Leave out the pictures, and write out exactly the lines from the beginning of the material to the line holding "o['kind'] = 'stuff'", that line included, and nothing else.

* * * * * * * * *

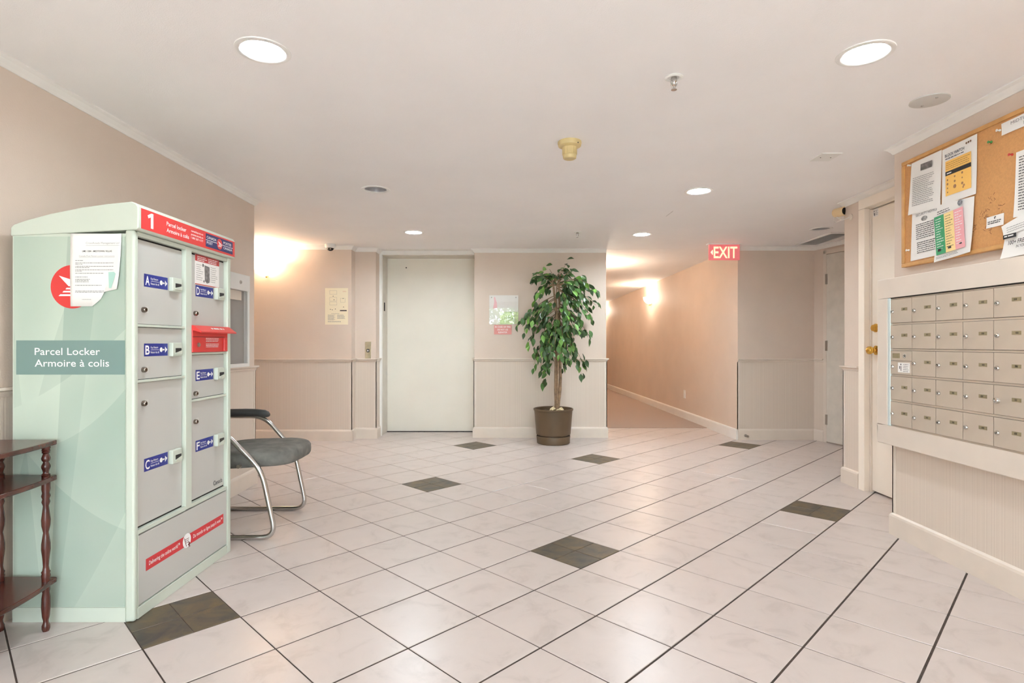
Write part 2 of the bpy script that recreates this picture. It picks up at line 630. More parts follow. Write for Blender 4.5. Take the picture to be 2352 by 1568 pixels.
o = rest.build('tiles', M_TILE, floor)
o['kind'] = 'stuff'

# trims: crown, chair rail, wainscot, baseboard
def crown_prof(h=0.042, w=0.036, zf=zc):
    return [(0.0, lambda y: zf(y) + 0.004), (0.0, lambda y: zf(y) - h), (0.006, lambda y: zf(y) - h), (0.012, lambda y: zf(y) - h * 0.72),
            (w * 0.66, lambda y: zf(y) - h * 0.35), (w, lambda y: zf(y) - h * 0.16), (w, lambda y: zf(y) + 0.004)]
BASE = [(0.0, -0.01), (0.019, -0.01), (0.019, 0.103), (0.015, 0.114), (0.007, 0.122), (0.0, 0.124)]
RAIL = [(0.0, 0.868), (0.008, 0.868), (0.013, 0.878), (0.013, 0.888), (0.027, 0.894), (0.027, 0.905), (0.0, 0.905)]
WAIN = [(0.0, 0.10), (0.005, 0.10), (0.005, 0.875), (0.0, 0.875)]
E1 = [(-1.975, -2.8), (-1.975, 4.33), (-3.7, 4.33)]
E2 = [(-3.7, 6.25), (-1.775, 6.25), (-1.775, 6.395), (-1.54, 6.395), (-1.54, 6.575)]
E3 = [(-0.43, 6.86), (-0.43, 6.455), (1.076, 6.455), (1.076, 6.62)]
E4 = [(2.521, 6.312), (3.374, 6.312), (3.411, 6.174)]
E5 = [(3.8, 4.378), (2.575, 4.378), (2.575, 4.18)]
E6 = [(2.575, 3.185), (2.155, 3.185), (2.155, -2.8)]
SETS = [('left', E1, 'along the taupe wall behind the parcel locker'), ('recess', E2, 'around the peach alcove up to the elevator'),
        ('back', E3, 'along the back wall behind the ficus'), ('back_right', E4, 'along the shaded wall right of the corridor'),
        ('pier', E5, 'around the narrow pier by the closet door'), ('right', E6, 'along the wall under the mailboxes')]
for k, (nm, path, where) in enumerate(SETS):
    tag(sweep(path, BASE).build('baseboard_' + nm, M_TRIM), 'painted baseboard running ' + where, 'baseboard', kind='structure')
    wparent = {'left': w_left, 'recess': w_rec2, 'back': w_bk, 'back_right': w_gr, 'pier': w_pier, 'right': w_mail}[nm]
    sweep(path, WAIN).build('wainscot', M_WAINS, wparent)
    if nm != 'right':
        tag(sweep(path, RAIL).build('trim_%d' % (k + 1), M_TRIM), 'moulded chair rail running ' + where, 'chair rail', kind='structure')
# slim corner beads on the wainscot's outer corners
for (x, y, par) in [(-1.975, 4.33, w_left), (-1.775, 6.25, w_rec2), (-1.54, 6.395, w_pil), (-0.43, 6.455, w_bk), (1.076, 6.455, w_bk),
                    (2.521, 6.312, w_gr), (2.575, 4.378, w_pier), (2.155, 3.185, w_mail)]:
    s_x = 1 if x < -1.9 or x == -1.775 or x == -1.54 or x == 1.076 else -1
    s_y = 1 if y in (4.33, 4.378, 3.185) else -1
    mb = MB()
    mb.box(min(x - s_x * 0.022, x + s_x * 0.0075), max(x - s_x * 0.022, x + s_x * 0.0075), min(y, y + s_y * 0.0075), max(y, y + s_y * 0.0075), 0.122, 0.868)
    mb.box(min(x, x + s_x * 0.0075), max(x, x + s_x * 0.0075), min(y - s_y * 0.022, y + s_y * 0.0075), max(y - s_y * 0.022, y + s_y * 0.0075), 0.122, 0.868)
    mb.build('corner_bead', M_TRIM, par)
CROWN = [('trim_11', E1, 'along the ceiling above the parcel locker'), ('trim_12', [(-3.7, 6.25), (-1.775, 6.25), (-1.775, 6.395), (-1.54, 6.395), (-1.54, 6.575)], 'along the alcove ceiling to the elevator'),
         ('trim_13', [(-0.43, 6.6), (-0.43, 6.455), (1.076, 6.455)], 'along the ceiling above the ficus'),
         ('trim_14', [(2.521, 6.312), (3.374, 6.312), (3.80, 4.72)], 'along the ceiling above the hinged door'),
         ('trim_15', [(3.8, 4.378), (2.575, 4.378), (2.575, 3.185), (2.155, 3.185), (2.155, -2.8)], 'along the ceiling above the cork board and closet door')]
for nm, path, where in CROWN:
    tag(sweep(path, crown_prof()).build(nm, M_TRIMW), 'white crown moulding ' + where, 'crown moulding', kind='structure')
CB = [(0.0, -0.01), (0.017, -0.01), (0.017, 0.098), (0.012, 0.112), (0.0, 0.116)]
tag(sweep([(2.2355, 14.49), (2.521, 6.3125)], CB).build('baseboard_corridor_right', M_TRIMW), 'cream baseboard receding down the peach corridor wall', 'baseboard', kind='structure')
tag(sweep([(1.076, 6.62), (0.831, 14.49)], CB).build('baseboard_corridor_left', M_TRIMW), 'baseboard along the hidden left corridor wall', 'baseboard', kind='structure')

# ------------------------------------------------------------------ doors
# elevator door in its recess
d1 = thing('door_1', (-0.975, 6.885, 0), 'wide plain off-white elevator door in a shallow recess', 'door', kind='structure')
bx(-1.518, -0.43, 6.885, 6.93, 0.004, 2.106).build('door_panel', M_DOOR, d1)
mb = MB().box(-1.545, -1.518, 6.575, 6.93, 0.0, 2.149).box(-1.518, -0.43, 6.62, 6.93, 2.106, 2.149)
mb.build('door_jamb', M_JAMB, d1)
MB().box(-1.56, -1.513, 6.560, 6.60, 0.0, 2.149).box(-1.513, -0.43, 6.560, 6.60, 2.104, 2.149).build('door_casing', M_TRIMW, d1, bevel=0.004)
bx(-1.518, -0.45, 6.86, 6.884, -0.002, 0.008).build('threshold_gap', M_DARKGAP, d1)
MB().lathe([(0.0, 0.0), (0.008, 0.0), (0.008, 0.003), (0.0, 0.003)], (-1.288, 6.884, 1.996), 12, '-y').build('key_hole', M_BLACK, d1)
bx(-1.519, -1.513, 6.70, 6.74, 1.46, 1.56).build('indicator_lamp', M_DARKGAP, d1)

# hinged door in the angled far-right wall
dv = Vector((0.2589, -0.9659, 0))          # along the wall towards the viewer
dn = Vector((-0.9659, -0.2589, 0))         # out of the wall
p0 = Vector((3.411, 6.174, 0))
d2 = thing('door_2', p0, 'pale flush door with three hinges right of the shaded wall', 'door', kind='structure')
def along(a, out):
    return p0 + dv * a + dn * out
def dbox(a0, a1, o0, o1, z0, z1):
    mb = MB()
    pts = [along(a0, o0), along(a1, o0), along(a1, o1), along(a0, o1)]
    return mb.prism([(p.x, p.y) for p in pts], z0, z1)
m2 = dbox(0.0, 0.045, 0.0, 0.014, 0, 2.085)
m2.v += dbox(0.98, 1.03, 0.0, 0.014, 0, 2.085).v
m2.f += [tuple(i + 8 for i in f) for f in dbox(0, 1, 0, 1, 0, 1).f]
m2.v += dbox(0.0, 1.03, 0.0, 0.014, 2.042, 2.087).v
m2.f += [tuple(i + 16 for i in f) for f in dbox(0, 1, 0, 1, 0, 1).f]
m2.build('door_frame', M_TRIM, d2)
dbox(0.049, 0.976, 0.0, 0.018, 0.012, 2.036).build('door_panel', M_JAMB, d2, bevel=0.002)
for z in (0.25, 1.05, 1.77):
    dbox(0.034, 0.062, 0.012, 0.024, z - 0.055, z + 0.055).build('hinge', M_STEEL, d2, bevel=0.003)
# door stop on the baseboard
ds = thing('door_stop', (2.60, 6.29, 0.05), 'small dark door stop fixed to the baseboard of the shaded wall', 'door stop')
MB().lathe([(0.016, 0), (0.016, 0.006), (0.007, 0.008), (0.007, 0.05), (0.013, 0.052), (0.013, 0.066), (0.0, 0.066)], (2.60, 6.293, 0.05), 12, '-y').build('stop_body', M_STEEL, ds, smooth=40)

# closet door with brass knob
d3 = thing('door_3', (2.61, 3.65, 0), 'cream closet door with brass knob and deadbolt beside the mailboxes', 'door', kind='structure')
bx(2.612, 2.655, 3.19, 4.098, 0.012, 2.042).build('door_panel', M_CLOSET, d3, bevel=0.002)
bx(2.655, 2.67, 3.19, 4.12, 0.0, 2.07).build('door_backing', M_DARKGAP, d3)
bx(2.559, 2.601, 4.108, 4.177, 0, 2.056).build('door_casing', M_CLOSET, d3, bevel=0.003)
bx(2.559, 2.601, 3.19, 4.177, 2.058, 2.128).build('door_casing', M_CLOSET, d3, bevel=0.003)
bx(2.602, 2.66, 4.101, 4.125, 0, 2.046).build('door_jamb', M_CLOSET, d3)
bx(2.602, 2.66, 3.19, 4.125, 2.049, 2.075).build('door_jamb', M_CLOSET, d3)
kb = MB().lathe([(0.033, 0.0), (0.033, 0.006), (0.014, 0.010), (0.012, 0.028), (0.024, 0.034), (0.029, 0.046), (0.027, 0.060), (0.016, 0.068), (0.0, 0.070)], (2.612, 4.05, 1.026), 24, '-x').build('door_knob', M_BRASS, d3, smooth=50)
MB().lathe([(0.031, 0.0), (0.031, 0.008), (0.025, 0.014), (0.022, 0.026), (0.0, 0.027)], (2.612, 4.055, 1.186), 24, '-x').build('deadbolt', M_BRASS, d3, smooth=50)
fs = Face((2.6118, 4.085, 1.985), (0, -1, 0), (0, 0, 1))
mb = MB()
fs.slab(mb, 0, 0.055, 0, 0.055, 0, 0.0006)
st = thing('door_sticker', (2.6118, 4.06, 1.985), 'tiny printed sticker at the top corner of the closet door', 'sticker')
mb.build('sheet', M_PAPER, st)
mb = MB()
fs.disc(mb, 0.010, 0.042, 0.005, 10, 0.001)
fs.rect(mb, 0.006, 0.012, 0.012, 0.034, 0.001)
fs.rect(mb, 0.014, 0.020, 0.006, 0.026, 0.001)
fs.lines(mb, 0.024, 0.052, 0.042, 0.010, 4, 0.003, 3, 0.001)
mb.build('print', M_INK, st)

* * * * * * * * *

**Correct answer**.
Write part 2 of the bpy script that recreates this picture. It picks up at line 630. More parts follow. Write for Blender 4.5. Take the picture to be 2352 by 1568 pixels.
o = rest.build('tiles', M_TILE, floor)
o['kind'] = 'stuff'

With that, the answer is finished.